Short task: Search the data for the string "scene" and gather each line it is in.

Supplied material:

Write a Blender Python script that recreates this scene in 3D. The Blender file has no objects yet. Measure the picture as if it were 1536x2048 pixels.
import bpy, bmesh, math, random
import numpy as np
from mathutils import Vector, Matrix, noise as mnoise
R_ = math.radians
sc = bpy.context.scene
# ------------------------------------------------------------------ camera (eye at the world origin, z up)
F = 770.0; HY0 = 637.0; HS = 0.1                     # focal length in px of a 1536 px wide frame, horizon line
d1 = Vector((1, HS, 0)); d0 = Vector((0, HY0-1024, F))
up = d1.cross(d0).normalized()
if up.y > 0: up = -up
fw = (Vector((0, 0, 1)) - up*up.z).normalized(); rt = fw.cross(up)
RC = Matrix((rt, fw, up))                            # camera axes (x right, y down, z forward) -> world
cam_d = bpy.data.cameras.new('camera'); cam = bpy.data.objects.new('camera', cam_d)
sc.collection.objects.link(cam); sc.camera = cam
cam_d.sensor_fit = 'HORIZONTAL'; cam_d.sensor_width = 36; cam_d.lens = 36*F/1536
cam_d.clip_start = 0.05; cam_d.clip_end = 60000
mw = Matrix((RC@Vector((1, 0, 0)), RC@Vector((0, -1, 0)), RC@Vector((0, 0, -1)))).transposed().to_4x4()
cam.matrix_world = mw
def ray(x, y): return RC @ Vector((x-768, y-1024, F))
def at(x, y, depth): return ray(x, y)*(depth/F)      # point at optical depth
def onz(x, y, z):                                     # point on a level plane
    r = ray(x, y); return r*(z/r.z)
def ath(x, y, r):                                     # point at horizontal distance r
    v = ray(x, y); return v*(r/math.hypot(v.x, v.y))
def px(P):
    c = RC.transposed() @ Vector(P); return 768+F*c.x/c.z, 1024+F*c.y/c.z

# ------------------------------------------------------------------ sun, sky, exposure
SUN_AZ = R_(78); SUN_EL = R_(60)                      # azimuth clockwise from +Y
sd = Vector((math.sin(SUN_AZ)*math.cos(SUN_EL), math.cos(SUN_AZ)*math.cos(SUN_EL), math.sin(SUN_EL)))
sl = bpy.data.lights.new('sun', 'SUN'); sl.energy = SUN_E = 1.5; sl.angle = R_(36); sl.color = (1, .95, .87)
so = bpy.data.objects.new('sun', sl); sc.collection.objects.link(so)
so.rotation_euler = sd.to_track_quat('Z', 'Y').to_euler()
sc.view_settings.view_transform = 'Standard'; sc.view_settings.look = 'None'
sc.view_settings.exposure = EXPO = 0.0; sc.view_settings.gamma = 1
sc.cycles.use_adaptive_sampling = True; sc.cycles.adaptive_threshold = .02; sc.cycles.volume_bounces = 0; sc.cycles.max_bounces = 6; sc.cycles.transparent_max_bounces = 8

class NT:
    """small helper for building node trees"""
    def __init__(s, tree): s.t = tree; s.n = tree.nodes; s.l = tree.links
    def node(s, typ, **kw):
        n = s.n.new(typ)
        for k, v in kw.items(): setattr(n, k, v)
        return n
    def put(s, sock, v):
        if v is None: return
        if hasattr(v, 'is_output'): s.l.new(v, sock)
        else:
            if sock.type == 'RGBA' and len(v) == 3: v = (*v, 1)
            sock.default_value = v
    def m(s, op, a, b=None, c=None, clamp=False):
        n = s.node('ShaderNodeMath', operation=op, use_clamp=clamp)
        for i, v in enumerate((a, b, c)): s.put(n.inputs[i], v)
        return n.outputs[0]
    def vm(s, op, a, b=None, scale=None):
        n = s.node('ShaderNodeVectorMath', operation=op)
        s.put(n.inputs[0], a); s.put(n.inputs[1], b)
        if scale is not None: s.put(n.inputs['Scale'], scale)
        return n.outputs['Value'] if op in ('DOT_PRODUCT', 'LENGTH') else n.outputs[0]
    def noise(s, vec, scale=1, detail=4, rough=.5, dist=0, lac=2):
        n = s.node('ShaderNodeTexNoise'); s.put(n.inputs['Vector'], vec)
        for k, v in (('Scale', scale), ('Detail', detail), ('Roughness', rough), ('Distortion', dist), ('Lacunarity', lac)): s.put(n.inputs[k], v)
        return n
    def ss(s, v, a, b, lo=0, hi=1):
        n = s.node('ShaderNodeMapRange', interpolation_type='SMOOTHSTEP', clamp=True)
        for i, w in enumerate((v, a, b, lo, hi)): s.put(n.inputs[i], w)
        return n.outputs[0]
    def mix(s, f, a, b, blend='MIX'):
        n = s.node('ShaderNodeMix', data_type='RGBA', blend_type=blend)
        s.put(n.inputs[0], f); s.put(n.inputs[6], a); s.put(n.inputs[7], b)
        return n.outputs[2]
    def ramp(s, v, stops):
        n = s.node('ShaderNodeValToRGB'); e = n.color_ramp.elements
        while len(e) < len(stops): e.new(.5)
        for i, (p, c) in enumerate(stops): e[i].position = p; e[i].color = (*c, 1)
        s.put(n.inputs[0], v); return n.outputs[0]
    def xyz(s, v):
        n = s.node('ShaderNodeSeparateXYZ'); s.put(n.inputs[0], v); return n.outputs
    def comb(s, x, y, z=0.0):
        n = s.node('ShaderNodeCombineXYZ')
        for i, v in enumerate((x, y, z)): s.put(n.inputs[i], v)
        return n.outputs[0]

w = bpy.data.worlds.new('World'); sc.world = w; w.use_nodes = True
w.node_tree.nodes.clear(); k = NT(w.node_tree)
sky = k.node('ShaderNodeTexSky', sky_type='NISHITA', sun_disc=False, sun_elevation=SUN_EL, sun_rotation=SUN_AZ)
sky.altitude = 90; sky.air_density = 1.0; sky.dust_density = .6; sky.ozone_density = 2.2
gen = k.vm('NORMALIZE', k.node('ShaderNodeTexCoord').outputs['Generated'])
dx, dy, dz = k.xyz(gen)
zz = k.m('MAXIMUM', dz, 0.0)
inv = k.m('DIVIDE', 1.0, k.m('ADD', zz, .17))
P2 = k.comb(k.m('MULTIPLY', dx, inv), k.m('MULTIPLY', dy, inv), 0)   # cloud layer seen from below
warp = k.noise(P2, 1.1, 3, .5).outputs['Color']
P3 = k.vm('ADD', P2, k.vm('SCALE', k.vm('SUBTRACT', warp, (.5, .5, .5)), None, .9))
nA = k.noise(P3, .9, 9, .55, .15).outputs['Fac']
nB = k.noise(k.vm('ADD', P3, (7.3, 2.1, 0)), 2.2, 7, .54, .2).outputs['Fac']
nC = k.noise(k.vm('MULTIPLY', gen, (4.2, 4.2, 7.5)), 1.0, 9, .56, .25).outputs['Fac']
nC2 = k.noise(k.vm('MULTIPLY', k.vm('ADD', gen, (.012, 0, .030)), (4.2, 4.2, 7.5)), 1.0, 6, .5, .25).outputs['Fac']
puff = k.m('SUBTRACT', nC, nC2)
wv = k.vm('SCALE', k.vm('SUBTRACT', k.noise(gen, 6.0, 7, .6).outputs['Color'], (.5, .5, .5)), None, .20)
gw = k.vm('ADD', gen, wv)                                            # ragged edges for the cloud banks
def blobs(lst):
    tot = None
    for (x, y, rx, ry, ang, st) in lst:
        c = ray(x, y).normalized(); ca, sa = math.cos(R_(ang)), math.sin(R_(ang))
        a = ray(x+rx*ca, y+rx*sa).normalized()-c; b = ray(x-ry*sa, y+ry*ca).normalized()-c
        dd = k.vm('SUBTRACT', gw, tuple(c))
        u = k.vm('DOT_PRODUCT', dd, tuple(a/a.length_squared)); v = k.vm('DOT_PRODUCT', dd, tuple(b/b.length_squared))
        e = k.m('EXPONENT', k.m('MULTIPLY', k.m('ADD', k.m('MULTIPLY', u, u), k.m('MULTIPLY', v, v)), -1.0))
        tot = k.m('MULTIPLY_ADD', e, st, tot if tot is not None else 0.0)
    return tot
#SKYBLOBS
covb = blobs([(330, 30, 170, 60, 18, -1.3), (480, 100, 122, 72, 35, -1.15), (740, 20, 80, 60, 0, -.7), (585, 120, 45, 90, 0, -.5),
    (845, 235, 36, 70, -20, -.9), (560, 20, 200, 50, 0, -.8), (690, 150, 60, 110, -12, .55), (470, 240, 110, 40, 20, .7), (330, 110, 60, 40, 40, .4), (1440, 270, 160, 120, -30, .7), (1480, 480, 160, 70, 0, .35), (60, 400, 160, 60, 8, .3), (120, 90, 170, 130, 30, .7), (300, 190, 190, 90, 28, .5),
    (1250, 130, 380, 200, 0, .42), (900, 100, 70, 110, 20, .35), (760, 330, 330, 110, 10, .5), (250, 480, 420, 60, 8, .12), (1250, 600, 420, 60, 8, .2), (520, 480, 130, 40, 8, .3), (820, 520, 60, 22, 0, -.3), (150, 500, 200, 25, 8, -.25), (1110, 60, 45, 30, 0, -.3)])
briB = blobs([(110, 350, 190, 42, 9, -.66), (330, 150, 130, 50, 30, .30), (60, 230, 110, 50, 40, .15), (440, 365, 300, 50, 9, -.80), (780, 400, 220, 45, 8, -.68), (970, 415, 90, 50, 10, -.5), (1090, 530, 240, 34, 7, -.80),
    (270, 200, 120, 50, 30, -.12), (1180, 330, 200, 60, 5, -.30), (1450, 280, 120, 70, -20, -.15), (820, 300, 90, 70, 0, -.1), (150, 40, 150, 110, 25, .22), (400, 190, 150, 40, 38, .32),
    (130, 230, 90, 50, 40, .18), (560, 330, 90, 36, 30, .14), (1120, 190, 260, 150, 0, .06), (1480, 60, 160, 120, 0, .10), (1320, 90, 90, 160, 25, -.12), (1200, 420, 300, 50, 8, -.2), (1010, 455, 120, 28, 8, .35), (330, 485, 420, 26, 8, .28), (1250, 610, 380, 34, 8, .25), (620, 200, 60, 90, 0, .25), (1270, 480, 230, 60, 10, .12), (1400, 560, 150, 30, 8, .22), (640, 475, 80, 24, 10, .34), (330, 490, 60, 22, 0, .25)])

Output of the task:
Write a Blender Python script that recreates this scene in 3D. The Blender file has no objects yet. Measure the picture as if it were 1536x2048 pixels.
sc = bpy.context.scene